To find an equation of the tangent line to any function $y = f(x)$ at the point $A(x_0, y_0)$, iff $f(x)$ is differentiable at that point, one needs to calculate its algebraic form as $$ y = y_0 + f'(x_0)(x - x_0) $$ so, as you can see, even though you calculate $f'(x)$ to find tangent line slope, it's evaluated at $x_0$, which makes it a number, but that number will change when you move from point to point.
Now, let's consider that example $$ y = x^3 \implies y' = 3x^2 \implies y = x_0^3 + 3x_0^2(x - x_0) = 3x_0^2 x - 2x_0^3 $$ Simple animation of the tangent line when point it was calculated at is moving provided below.
The slope of a single tangent line is a constant: it's the $m$ in the equation $y=mx+b$ for that line. So if the derivative of $f(x)$ is $2x$ (for example) then you already have a different slope at each point of $y=f(x)$, and therefore an entirely different tangent line at each point.

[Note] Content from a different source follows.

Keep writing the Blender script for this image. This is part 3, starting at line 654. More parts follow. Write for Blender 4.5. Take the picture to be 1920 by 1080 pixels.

The derivative at a precise point $x$ is the slope of the tangent line at this point. But the derivative is a function so the slope is moving while $x$ is moving. Actually the derivative can be viewed as the variation of the slope of the tangent line.
For exemple, the slope of the tangent line of the function $x \to x^3$ increases faster than the slope of $x \to x^2$. In the first case quadratically and in the second linearly.